DATA SEGMENT:
☆ ☆ ☆ ☆ ☆

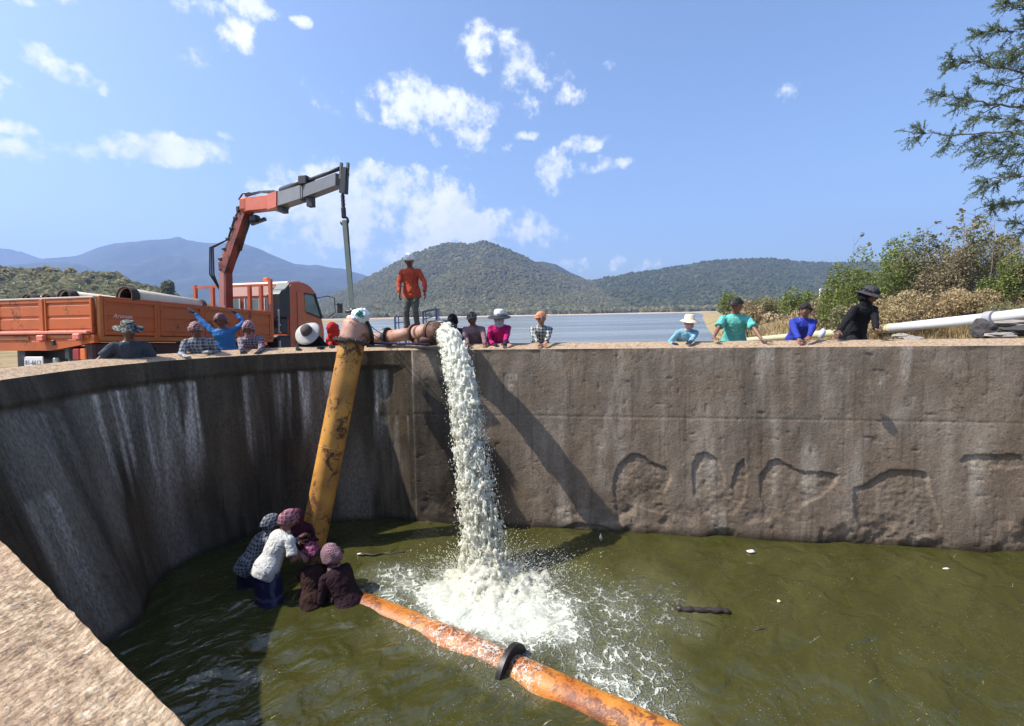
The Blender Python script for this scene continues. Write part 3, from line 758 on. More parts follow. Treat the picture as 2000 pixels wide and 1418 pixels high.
D = np.stack([VX + 0 * t, VY + 0 * t, -9.81 * t * TF - .5], -1); D /= np.linalg.norm(D, axis=1)[:, None]
drops('spray', P, rng.uniform(.002, .0065, n_), D, 'drops and torn strands flying off the falling stream')
n_ = 9000; ang = rng.uniform(0, 2 * np.pi, n_); ra = np.abs(rng.normal(0, .42, n_)) + .1; zz = rng.exponential(.11, n_) * np.exp(-ra * .9) * 1.6
P = np.stack([IMP[0] + .1 + np.cos(ang) * ra * 1.35, IMP[1] - .05 + np.sin(ang) * ra, WATER + .02 + zz], -1)
D = np.stack([np.cos(ang) * .7, np.sin(ang) * .7, .6 + 0 * ang], -1); D /= np.linalg.norm(D, axis=1)[:, None]
drops('spray', P, rng.uniform(.002, .006, n_), D, 'drops thrown up round the foot of the stream')

# ------------------------------------------------------------------ steel pipes
m_ochre = rusty('flaking ochre paint on steel', (.60, .29, .055), (.12, .052, .022), .48, .6, 4.2, third=(.38, .175, .038))
def wet_pipe():
    m, n = new_mat('wet orange rust'); tc = n.n('ShaderNodeTexCoord').outputs['Object']; a = n.noise(tc, 4.5, 8, .7, .6); b_ = n.noise(tc, 38, 6, .7); e = n.noise(n.n('ShaderNodeVectorRotate', {'Vector': tc, 'Angle': .53}, rotation_type='Z_AXIS').outputs[0], 2.2, 6, .65)
    pc = n.ramp(e, [(.3, (.56, .26, .040)), (.5, (.48, .165, .024)), (.68, (.27, .065, .014))]); rc = n.mix(b_, (.05, .014, .008), (.20, .06, .025))
    c = n.mix(n.math('MULTIPLY', n.smooth(n.math('MULTIPLY_ADD', b_, .5, a), .72, .84), .9), pc, rc)
    # froth washing over the part under the stream
    sx = n.n('ShaderNodeSeparateXYZ', {0: tc}).outputs[0]; z_ = n.math('MULTIPLY', n.smooth(sx, -2.0, -1.0), n.math('SUBTRACT', 1.0, n.smooth(sx, .05, .5)))
    l_ = n.math('SUBTRACT', 1.0, n.smooth(n.math('ABSOLUTE', n.math('SUBTRACT', n.noise(tc, 16, 4, .6), .5)), 0, .06))
    fk = n.smooth(n.math('ADD', n.math('MULTIPLY', z_, .55), n.math('MULTIPLY_ADD', l_, .35, n.math('MULTIPLY_ADD', n.noise(tc, 5, 6, .65), 1.5, -1.05))), .28, .75)
    c = n.mix(fk, c, (.62, .60, .52)); finish(n, c, n.math('MULTIPLY_ADD', fk, .2, .38), 0, n.math('ADD', b_, a), .6, .012, .5); return m
m_orange = wet_pipe()
m_pink = rusty('faded pink primer', (.50, .27, .19), (.22, .10, .05), .45, .6, 5)
m_dark = plain('black oily steel', (.018, .017, .018), .45, 0, .4)
m_brownst = rusty('brown rusted steel', (.12, .055, .03), (.05, .025, .015), .5, .7, 7)
lp = empty('leaning_pipe', (0, 0, 0), 'tall yellow ochre steel pipe leaning on the wall, white bag on its head', 'pipe')
TOP = Vector(at(688, 668, 7.86)); BOT = Vector(at(607, 1082, 7.30)); ax = (TOP - BOT).normalized(); Rp = .208
bar = B(); pts = [BOT - ax * .8 + ax * k * ((TOP - BOT).length + .8 - .01) / 60 for k in range(61)]
rads = [Rp * (1 + .012 * (float(fbm(k * .3, 1.5, seed=8)) - .5)) for k in range(61)]
bar.tube(pts, rads, 36, cap=False); bar.build('pipe_barrel', m_ochre, lp)
for fr_, wd, rr in ((.5, .012, 1.025),): 
    p = BOT.lerp(TOP, fr_); b = B(); b.tube([p - ax * wd, p - ax * wd * .4, p + ax * wd * .4, p + ax * wd], [Rp, Rp * rr, Rp * rr, Rp], 36, cap=False); b.build('weld_seam', m_ochre, lp)
b = B(); b.tube([TOP - ax * .30, TOP - ax * .29, TOP - ax * .08, TOP - ax * .07], [Rp, Rp * 1.02, Rp * 1.02, Rp], 36, cap=False); b.build('clamp_band', m_ochre, lp)
b = B(); b.tube([TOP - ax * .02, TOP - ax * .02 + ax * .001, TOP + ax * .022, TOP + ax * .023], [Rp, .315, .315, Rp], 40); fl = b.build('flange', m_dark, lp, auto=30)
for k in range(12):
    a = 2 * math.pi * k / 12; rf = ax.cross(Vector((0, 1, 0))).normalized(); rg = ax.cross(rf)
    c0 = TOP + (rf * math.cos(a) + rg * math.sin(a)) * .265; b = B(); b.tube([c0 - ax * .04, c0 + ax * .045], .016, 6); b.build('bolt', m_brownst, fl)
hd = B(); e0 = TOP + ax * .02; hd.tube([e0, e0 + ax * .05, e0 + ax * .20, e0 + ax * .30, e0 + ax * .36], [.24, .225, .215, .21, .17], 30); hd.build('pipe_head', m_pink, lp)
el = B(); q0 = e0 + ax * .12; q1 = q0 + Vector((.20, .12, .06)); el.tube([q0, q0.lerp(q1, .5) + Vector((0, 0, .01)), q1], [.19, .19, .185], 28); el.build('side_branch', m_pink, lp)
b = B(); dq = (q1 - q0).normalized(); b.tube([q1 - dq * .012, q1 - dq * .011, q1 + dq * .024, q1 + dq * .025], [.17, .235, .235, .15], 32); b.build('flange', m_dark, lp, auto=30)
cp = B(); cp.tube([e0 + ax * .30 - Vector((.07, 0, 0)), e0 + ax * .40 - Vector((.07, 0, 0)), e0 + ax * .46 - Vector((.06, 0, 0))], [.11, .10, .07], 20); cp.build('end_cap', plain('cream primer', (.62, .45, .33), .6), lp)
# plastic bag tied on the head of the pipe
BAG = Vector(at(704, 617, 7.85)); bm_ = bmesh.new(); bmesh.ops.create_icosphere(bm_, subdivisions=4, radius=1)
for v in bm_.verts:
    n0 = v.co.copy(); k = 1 + .16 * (float(fbm(n0.x * 2.2 + 5, n0.y * 2.2, n0.z * 2.2, seed=401)) - .5) * 2 + .10 * abs(math.sin(8 * n0.x + 5 * n0.z + 3 * n0.y))
    k *= 1.05 + .55 * (float(fbm(n0.x * 5, n0.y * 5 + 3, n0.z * 5, seed=402)) - .5); v.co = Vector((n0.x * .145 * k, n0.y * .13 * k, n0.z * .115 * k))
me = bpy.data.meshes.new('plastic_bag'); bm_.to_mesh(me); bm_.free(); me.polygons.foreach_set('use_smooth', [True] * len(me.polygons))
def bag_mat():
    m, n = new_mat('thin white plastic'); tc = n.n('ShaderNodeTexCoord').outputs['Object']
    g = n.math('MULTIPLY', n.math('LESS_THAN', n.n('ShaderNodeVectorMath', {0: tc, 1: (.035, -.12, .03)}, operation='DISTANCE').outputs['Value'], .07), n.math('GREATER_THAN', n.noise(tc, 17, 3), .48))
    c = n.mix(g, n.mix(n.noise(tc, 14, 4), (.62, .68, .66), (.85, .88, .86)), (.04, .22, .14))
    finish(n, c, .3, 0, n.noise(tc, 22, 5), .6, .02); return m
obj('plastic_bag', me, bag_mat(), None, 'crumpled white plastic bag with a green print on the pipe head', 'bag', loc=BAG)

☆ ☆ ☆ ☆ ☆

TO BE DONE:
Exactly as they appear, print the lines of the listing above from its first line through the line that contains "drops('spray', P, rng.uniform(.002, .006, n_), D, 'drops", minus the pictures.

CORRECT ANSWER:
The Blender Python script for this scene continues. Write part 3, from line 758 on. More parts follow. Treat the picture as 2000 pixels wide and 1418 pixels high.
D = np.stack([VX + 0 * t, VY + 0 * t, -9.81 * t * TF - .5], -1); D /= np.linalg.norm(D, axis=1)[:, None]
drops('spray', P, rng.uniform(.002, .0065, n_), D, 'drops and torn strands flying off the falling stream')
n_ = 9000; ang = rng.uniform(0, 2 * np.pi, n_); ra = np.abs(rng.normal(0, .42, n_)) + .1; zz = rng.exponential(.11, n_) * np.exp(-ra * .9) * 1.6
P = np.stack([IMP[0] + .1 + np.cos(ang) * ra * 1.35, IMP[1] - .05 + np.sin(ang) * ra, WATER + .02 + zz], -1)
D = np.stack([np.cos(ang) * .7, np.sin(ang) * .7, .6 + 0 * ang], -1); D /= np.linalg.norm(D, axis=1)[:, None]
drops('spray', P, rng.uniform(.002, .006, n_), D, 'drops thrown up round the foot of the stream')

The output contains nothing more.